Bogotá faces uncertain future over Metro Line 1

The first Bogotá Metro carriage arrived in the Colombia capital in 2022.
The first Bogotá Metro carriage arrived in the Colombia capital in 2022.

Bogotá Mayor Claudia López could face a major political defeat next week from a close political ally, President Gustavo Petro, as he buries – literally – the first line of the Bogotá Metro. President Petro opposes construction of an overland Linea 1 despite the fact that a consortium of Chinese contractors – China Harbor Engineering Company and Xi’an Metro Company – broke ground last year to build the largest public works project for the Colombian capital.

The estimated price tag for the 23-km-long line is US$12 billion, and is expected to be finished in 2028. Now, the price, and completion date, hang in the balance, after President Petro “requested” the consortium to consider revising the construction plans.
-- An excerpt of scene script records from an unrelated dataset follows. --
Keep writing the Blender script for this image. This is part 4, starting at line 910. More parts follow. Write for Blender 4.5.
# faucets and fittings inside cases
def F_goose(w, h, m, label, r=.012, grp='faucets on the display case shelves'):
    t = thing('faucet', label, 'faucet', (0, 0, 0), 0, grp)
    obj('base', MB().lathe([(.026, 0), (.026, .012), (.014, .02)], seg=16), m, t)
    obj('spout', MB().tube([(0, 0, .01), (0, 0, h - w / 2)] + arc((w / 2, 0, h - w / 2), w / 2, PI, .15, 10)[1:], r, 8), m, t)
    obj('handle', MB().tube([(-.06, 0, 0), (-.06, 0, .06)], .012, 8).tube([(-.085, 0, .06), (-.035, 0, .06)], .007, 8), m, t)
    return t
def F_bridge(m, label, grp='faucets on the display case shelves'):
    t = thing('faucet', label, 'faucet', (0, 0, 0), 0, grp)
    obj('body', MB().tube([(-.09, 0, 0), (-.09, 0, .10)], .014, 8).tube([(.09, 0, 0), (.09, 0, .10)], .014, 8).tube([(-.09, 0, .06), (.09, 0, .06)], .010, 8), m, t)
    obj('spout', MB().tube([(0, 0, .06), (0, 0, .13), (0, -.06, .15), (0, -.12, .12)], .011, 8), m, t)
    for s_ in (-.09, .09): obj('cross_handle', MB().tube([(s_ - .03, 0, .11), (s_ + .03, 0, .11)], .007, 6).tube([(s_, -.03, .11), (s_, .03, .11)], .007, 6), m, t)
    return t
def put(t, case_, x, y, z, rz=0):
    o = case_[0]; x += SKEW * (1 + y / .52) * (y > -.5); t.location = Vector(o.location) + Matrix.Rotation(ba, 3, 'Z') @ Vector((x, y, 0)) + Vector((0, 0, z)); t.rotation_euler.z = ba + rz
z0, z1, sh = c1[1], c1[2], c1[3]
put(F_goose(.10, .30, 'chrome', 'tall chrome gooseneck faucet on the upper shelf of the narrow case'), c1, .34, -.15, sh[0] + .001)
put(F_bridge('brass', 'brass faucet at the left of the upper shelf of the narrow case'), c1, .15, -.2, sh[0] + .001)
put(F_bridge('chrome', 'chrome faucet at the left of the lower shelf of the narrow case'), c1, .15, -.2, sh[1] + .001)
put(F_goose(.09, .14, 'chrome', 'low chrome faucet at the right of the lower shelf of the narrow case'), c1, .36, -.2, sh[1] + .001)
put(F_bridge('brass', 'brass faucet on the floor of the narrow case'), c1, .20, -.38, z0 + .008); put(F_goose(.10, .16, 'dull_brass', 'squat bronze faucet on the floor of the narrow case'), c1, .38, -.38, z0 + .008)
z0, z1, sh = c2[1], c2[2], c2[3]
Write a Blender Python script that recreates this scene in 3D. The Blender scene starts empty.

The country’s first leftist leader cancelled a high-level meeting with Mayor López on Monday without disclosing further details. The President’s intent on burying the first line of the Metro stems from his dislike of former Bogotá Mayor Enrique Peñalosa and opposition figure to the current administration.

Should the consortium’s Colombian company, APCA Transmimetro, be forced by the national government to revise construction plans, the original contract would have to be annulled and process that would halt operations for at least four years, including delivery of the custom-made wagons. On Monday, the Bogotá City Council called for an emergency meeting to “take actions to defend the project.” Councilors are expressing concerns that the Bogotá Metro is being politicized at the expense of residents.

“Bogotá’s mobility does not depend on parties or egos,” reads a statement from Centro Democrático representatives. And should Petro, when he meets López next week, pressure the district into cancelling the overland line, Bogotá will not have a Metro system until at least 2035 or more. Petro’s proposed underground line does not count with technical studies, and could raise construction costs by an additional US$ 6 billion.

The announcement that Bogotá will have a Metro was made back in 2016 during the administration of President Juan Manuel Santos. Santos, and then-Bogotá Mayor Enrique Peñalosa, both celebrated the Metro as a “reality.” Seven years later, this “reality” appears to be slipping away, a casualty of Petro’s grudge-bearing and Claudia López’s political vanity.